What We Learned From Supreme Court Oral Arguments in Landmark Abortion Case

Journalist Dahlia Lithwick says the court seems poised to overturn Roe v. Wade, and questions what it will mean for public trust in the court.

On Wednesday the Supreme Court heard arguments on the case of Dobbs v. Jackson Women’s Health Organization, one of the most significant challenges to the landmark 1973 Roe v. Wade ruling. With a 6-3 conservative majority, SCOTUS seems poised to uphold Mississippi’s 15-week abortion ban, which Slate reporter Dahlia Lithwick says could mark the coming end of federal abortion protections.  

“What I think you’re going to see a is country that reverts to a place where wealthy women will be able to get abortions … but [less fortunate people], they are going to lose access.” –Dahlia Lithwick, Slate 

Listen: What the latest SCOTUS hearing means for the future of Roe v. Wade. 


Dahlia Lithwick covers the courts and the law for Slate. She says to some SCOTUS justices, Roe v. Wade has more to do with politics than constitutional precedent. “These are the same justices who, at their confirmation hearings, said ‘oh no, Roe is binding precedent.’” While this case could significantly hinder access to safe abortions in the U.S., Lithwick says we’re already bearing witness to the future of severe abortion restrictions in places like Texas. “In some sense, even without the court doing anything, we’re already creeping into that realm [of extreme restrictions on abortion] … by hook and crook we’re getting there.”

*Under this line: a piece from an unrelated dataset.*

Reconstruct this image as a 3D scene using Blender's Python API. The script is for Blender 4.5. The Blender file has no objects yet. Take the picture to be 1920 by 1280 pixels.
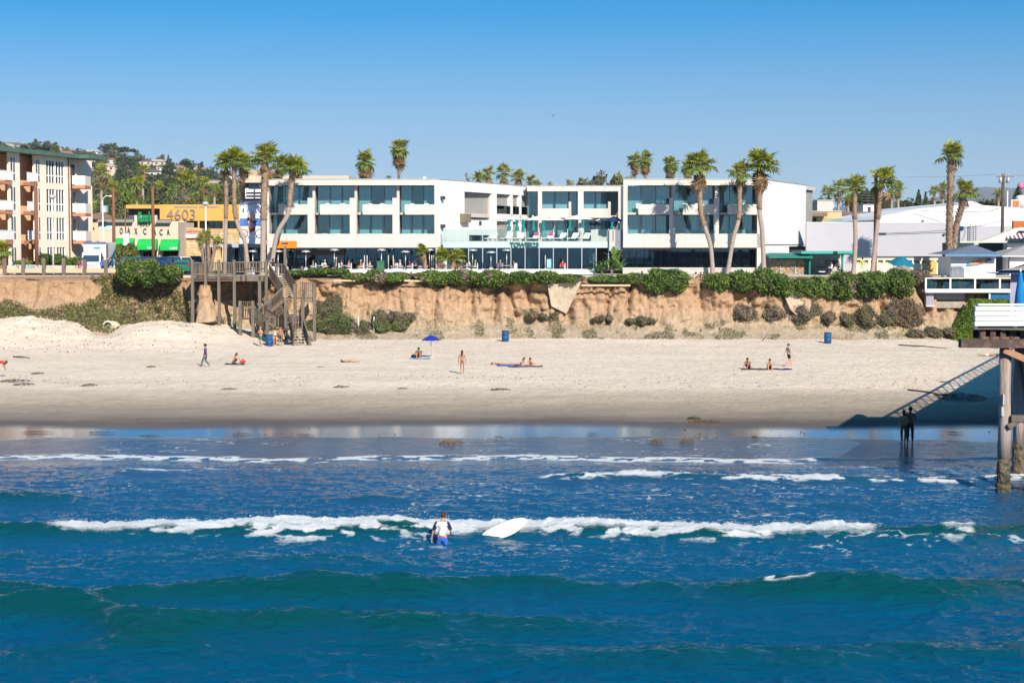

If this case were to prompt the overturn of Roe v. Wade, abortion rights would vary under state jurisdiction. Lithwick says this wouldn’t end abortions, just safe and accessible ones, especially for people who are not wealthy. “What I think you’re going to see a is country that reverts to a place where wealthy women will be able to get abortions,” Lithwick says, but others like women of color, low-income people who can’t travel as easily, immigrants who can’t freely cross state lines “are going to lose access.”